What happens when you do all this? Well, listen out for a distant rumbling: the resting places of Legendary giants may now be open…

This hidden area ties into the foundational excitement of a Pokémon game—uncovering brand new Legendaries—and tests young brains with a potentially brand-new mechanic that reflects the real world. It’ll always stick out in my mind as an area that really rewards exploration and perseverance.

Lego Star War II

Lego Star Wars II – Dan Hilton

My third entry for this list is here for vastly different reasons than my first two. This one is here for one simple reason – its damn fun! It is the LEGO city map from Lego Star Wars II.

This level was unlocked in the original game back on PS2 and was included in The Complete Saga later on. To access the level, you basically needed to 100% complete the game, and then you would get to trawl through this little village made out of Lego. After playing through the Star Wars story and going through the whole game again in order to mop up all the collectibles, it was such a fun reward.

You basically get to stomp around the Lego village causing utter destruction in all kinds of fun and interesting ways. Through using your lightsabre, to the force, to driving vehicles and stomping in an AT-ST.

Your goal for this level is to just smash things and cause chaotic fun in a quest to collect 1,000,000 studs. It is the kind of unlockable you just don’t see anymore.
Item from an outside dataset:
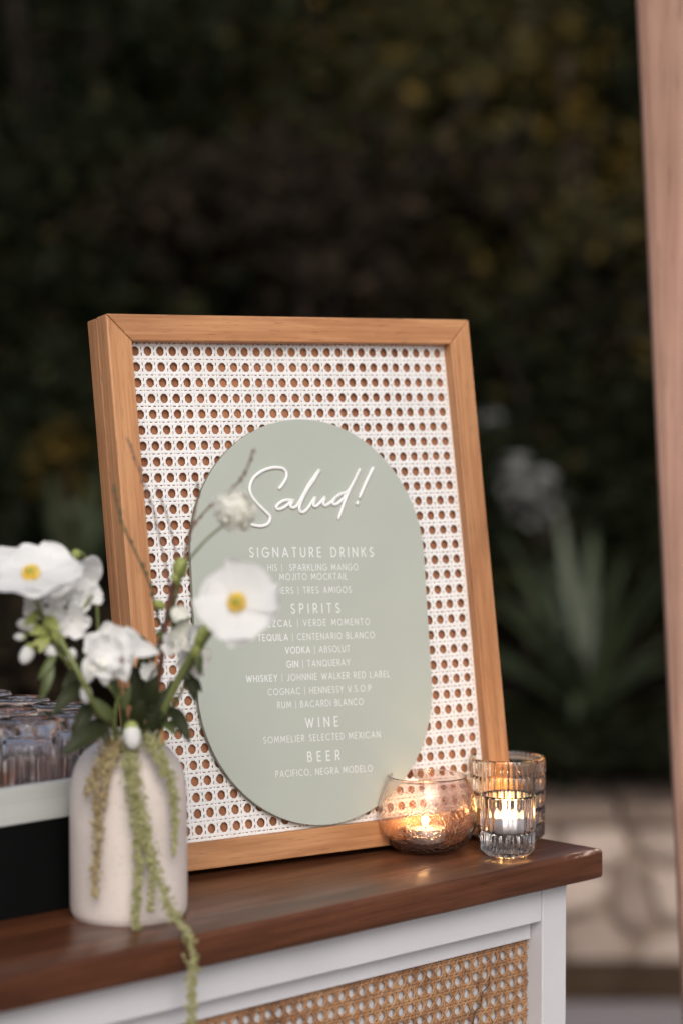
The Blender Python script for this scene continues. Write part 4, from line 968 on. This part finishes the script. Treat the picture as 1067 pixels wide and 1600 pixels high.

It was designed just to be inherently fun and to make you smile. Such a pleasant little 30 min long adventure to sign you off after spending so long playing through the main game.

Credit Roll

And there you are folks! 5 hidden areas in games that left us with a variety of memories. Games that include these kinds of experiences always live on in our memories for longer than games that don’t go that extra mile. I hope you enjoyed the list. Get out there and find some hidden areas of your own! Happy gaming!